The "No pointer equality" thing specifically refers to the lack of an eq? function, and that's ridiculously easy to implement. I just say it doesn't exist and we're done. It's hard to see where this would give me a concrete win, rather than just some admittedly interesting compiler optimizations that I could potentially do in the future, but the point is still convincing. Having only one kind of equality seems like it gets us something, and doesn't obviously cost us anything |7|. So I might just do that.

The other one is more complicated. And again, because of the scope of the interpreter I'm currently putting together, I might not get to go that far. You want certain operations to be type-aware. The most obvious cases being the arithmetic primitives, which you'd (perhaps somewhat unreasonably) expect to behave correctly for a wide range of different number types. Equality is another one; as Appel points out in this article, having a one-size-fits-all structural equality comparison is very probably not what you want. The example he points out is that "The Set 1, 2" and "The Set 2, 1" should compare equal to each other, but probably won't by naive structural comparison. The question is: how? I've seen a few approaches, the most interesting being a: generic functions and b: typeclasses |8|. I've thought very superficially about how to implement each, but haven't had a hard stare at the nitty-gritty.

That, possibly along with some comments about quote/unquote/splice implementation will have to wait for next time though. This piece is already quite a bit longer than I'd like.

Footnotes

1 - |back| - And equivalent operations for non-stream structures you want to read from.

2 - |back| - I can't say "all", both because I'm sure there's an experimental LISP out there that doesn't let you, and because if you read far enough into this article, you'll realize that I'm basically proposing to build such a LISP. Still, every Common Lisp and Scheme implementation, as well as AFAIK most of the mongrels have the same behavior.
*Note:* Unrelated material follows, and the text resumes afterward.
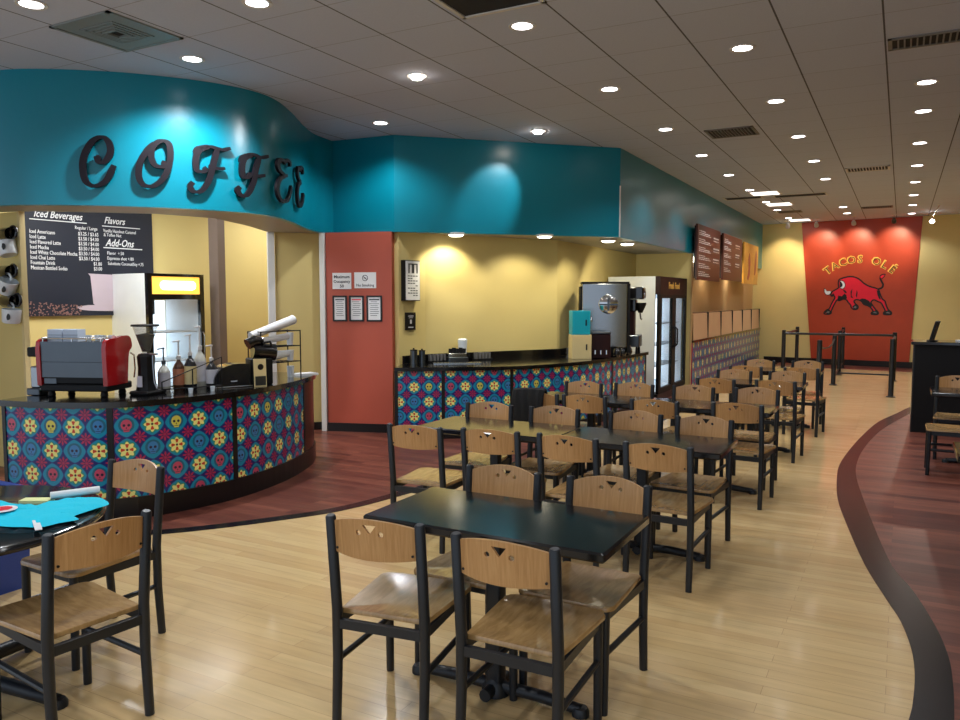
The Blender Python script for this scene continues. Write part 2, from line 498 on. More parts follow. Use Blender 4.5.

3 - |back| - The big exception, of course, being the list function. Which is the only way other than quote to get a sequence of literals together. If I'm going to lean on quoting that hard, then it damn well better be efficient, well supported in all contexts, and very well defined. Not sure how I feel about it. Just another thing to think through over the course of more hacking, looks like...

4 - |back| - As long as you could work out some typing gotchas, and as long as you were ok with only doing it to functions that had at least one non-keyword argument. Not sure if there's a way to do without those restrictions. I'll think on it....

5 - |back| - Because I need to intern on every comparison, and then traverse the full environment chain. 6 - |back| - Especially since this isn't the first time I've seen someone open with "Macros are clearly a bad idea". Though I do wish they'd explain their reasoning at some point. As a Common Lisper, I'm not seeing a lot of the downside, but I do see damage done in other languages as a result of the absence of macros.

7 - |back| - Since whatever structural equality operator can still do a pointer comparison before doing any kind of deep check.

8 - |back| - As a disclaimer, I have not yet read up on Standard ML, though I understand its Functors and Modules also allow some of this.